De laatste tijd zijn het vaak schilderobjecten, waarbij van traditioneel materiaal gebruik wordt gemaakt: olieverf, linnen, tempera. Dit wordt echter ook gecombineerd met oneigenlijke materialen en voorwerpen: aluminium, hout, lood, enz. De schilderwerken steken soms ook de ruimte in: loshangende doeken die vervormen en uit het platte vlak willen komen.
Schilderijen zijn doorgaans werkstukken op het platte en rechthoekige vlak. Dat kan op opgespannen doek zijn of op paneel of een andere ondergrond. Elke ondergrond heeft zo zijn eigen eisen en mogelijkheden. Wanneer er geschilderd wordt op linnen dan veert dat linnen met het opbrengen van de verf mee. Het is alsof er op een gespannen huid wordt gewerkt. Alsof het de huid is van degene die het schilderij maakt.
Ik zie mijn werk als mijn eigen huid. De huid is een raakvlak, het intermediair van gevoel. Het schilderen roept emotie op: gevoel van schoonheid, walging, aversie, geluk. Waarom worden er nog steeds kunstwerken gemaakt, nadat al bijna een eeuw geleden de kunst dood was verklaard?
Beeldhouwwerken, schilderijen, performances roepen emotie op. Iets dat vaak niet te benoemen valt. Het intrigeert, het houdt ons bezig. Het kan ons soms meer bieden dan louter de kale werkelijkheid om ons heen. Het kan een bepaald aspect van de werkelijkheid eruit lichten, en ons vervoeren tot een ander bewustzijn van die werkelijkheid. Maar wat is de realiteit? Is dat louter datgene wat we om ons heen zien? Is schilderwerk enkel daarvan een afspiegeling?
Zien en verbeelden zijn nooit alleen een objectieve registraties. Ons kijken is altijd een subjectieve bezigheid. Dat geldt voor degene die het schilderwerk maakt, als ook voor de beschouwer die het geschilderde aanschouwt. We kunnen niet om onszelf heen. Op dat raakvlak in aanraking met de wereld om ons heen vindt het werk plaats, waarbij de emoties of gedachten van de beschouwer toegelaten worden om het kunstwerk mentaal te bewerken en te complementeren.
De werkstukken zijn soms ook letterlijk te manipuleren of tot een andere setting om te vormen, waardoor weer een ander aspect van het werk naar voren komt.

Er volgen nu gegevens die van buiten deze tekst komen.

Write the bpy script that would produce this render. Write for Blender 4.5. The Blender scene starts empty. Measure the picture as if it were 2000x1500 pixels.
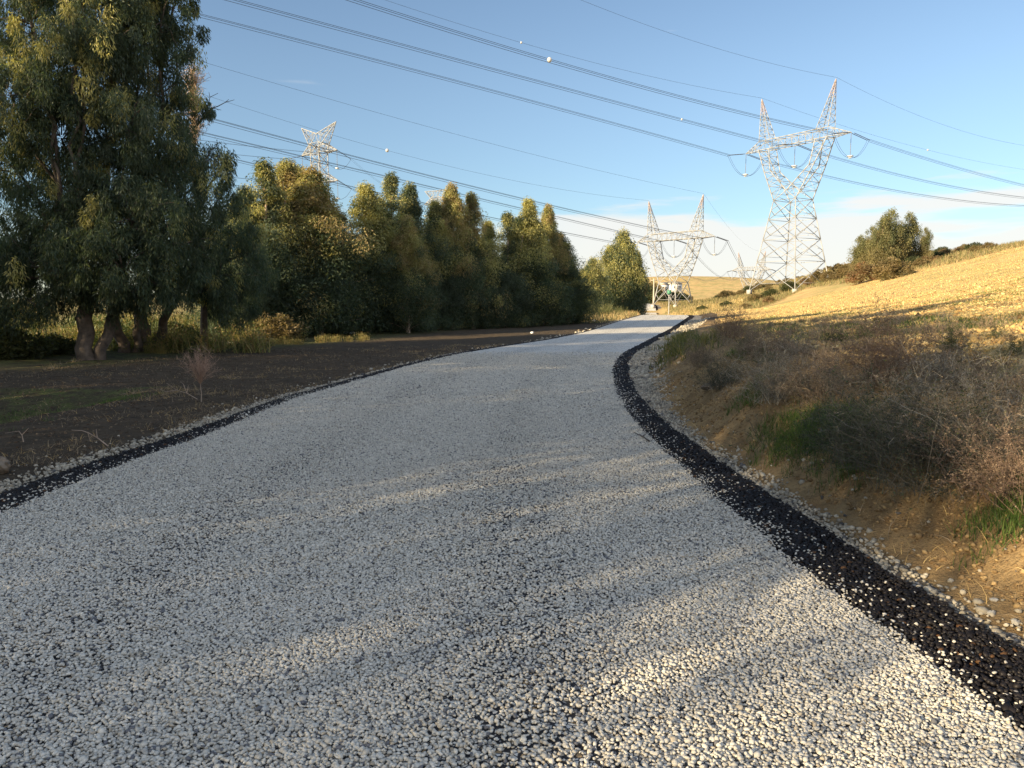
import bpy, math, random
import numpy as np
from mathutils import Vector

scene = bpy.context.scene
C = scene.collection
R = math.radians
rng = np.random.default_rng(7)

# ------------------------------------------------------------------ camera, sky, sun, exposure
FPX, HOR, CAMZ = 1500.0, 590.0, 1.6
PITCH = math.atan((750 - HOR) / FPX)
cam = bpy.data.cameras.new('camera'); cam_o = bpy.data.objects.new('camera', cam); C.objects.link(cam_o)
cam.sensor_width = 36; cam.lens = 36 * FPX / 2000; cam.clip_end = 6000; cam.clip_start = 0.05
cam_o.location = (0, 0, CAMZ); cam_o.rotation_euler = (R(90) - PITCH, 0, 0)
scene.camera = cam_o

SUN_EL, SUN_AZ = R(16.2), R(216)          # azimuth measured from +X, counter-clockwise: left and a little behind
sdir = Vector((math.cos(SUN_AZ) * math.cos(SUN_EL), math.sin(SUN_AZ) * math.cos(SUN_EL), math.sin(SUN_EL)))
sun = bpy.data.lights.new('sun', 'SUN'); sun.energy = 5.0; sun.angle = R(0.55); sun.color = (1.0, 0.80, 0.50)
sun_o = bpy.data.objects.new('sun', sun); C.objects.link(sun_o)
sun_o.rotation_euler = sdir.to_track_quat('Z', 'Y').to_euler()

world = bpy.data.worlds.new('World'); scene.world = world; world.use_nodes = True
wn, wl = world.node_tree.nodes, world.node_tree.links
bg = wn['Background']
sky = wn.new('ShaderNodeTexSky'); sky.sky_type = 'NISHITA'; sky.sun_disc = False
sky.sun_elevation = SUN_EL; sky.sun_rotation = math.atan2(sdir.x, sdir.y)
sky.air_density = 1.0; sky.dust_density = 0.15; sky.ozone_density = 1.6
tc = wn.new('ShaderNodeTexCoord')
sep = wn.new('ShaderNodeSeparateXYZ'); wl.new(tc.outputs['Generated'], sep.inputs[0])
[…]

Het schilderen vindt niet meer alleen binnen het rechthoekig platte vlak plaats, maar neemt allerlei vormen aan door combinaties met allerlei materialen en voorwerpen. Het komt als het ware onze werkelijkheid binnen en nodigt ons uit om iets in visuele en mentale zin met die verbeelding te doen.

De titels doen er toe:

De titel van het werk, dat allerlei vormen aanneemt omdat het los hangt of in bepaalde vormen is gemodelleerd, is een wezenlijk element van zijn verbeelding. Het roept iets op en vraagt een mentaal antwoord op het geschilderde. De titels zijn mede dragers van de verbeelding. Het zien gaat gepaard met gedachten, woorden en gevoelens. Zonder dat ontstaat er geen beeld. Wij willen benoemen, vastpakken, begrijpen om onze wereld leefbaar te maken. De schilderwerken zijn dan ook eigenlijk niet af. Dat doet de beschouwer zelf. Het is afhankelijk van het beeld van degene die er naar kijkt of het werk er toe doet.
De werken treden vaak buiten het rechthoekig kader van het schilderij. Maar ook het platte vlak is niet meer dwingend voor mijn werk. Ruimtelijke elementen worden toegevoegd of geïncorporeerd. Schilderen is geen dictaat, maar een startpunt van een beeldende reis.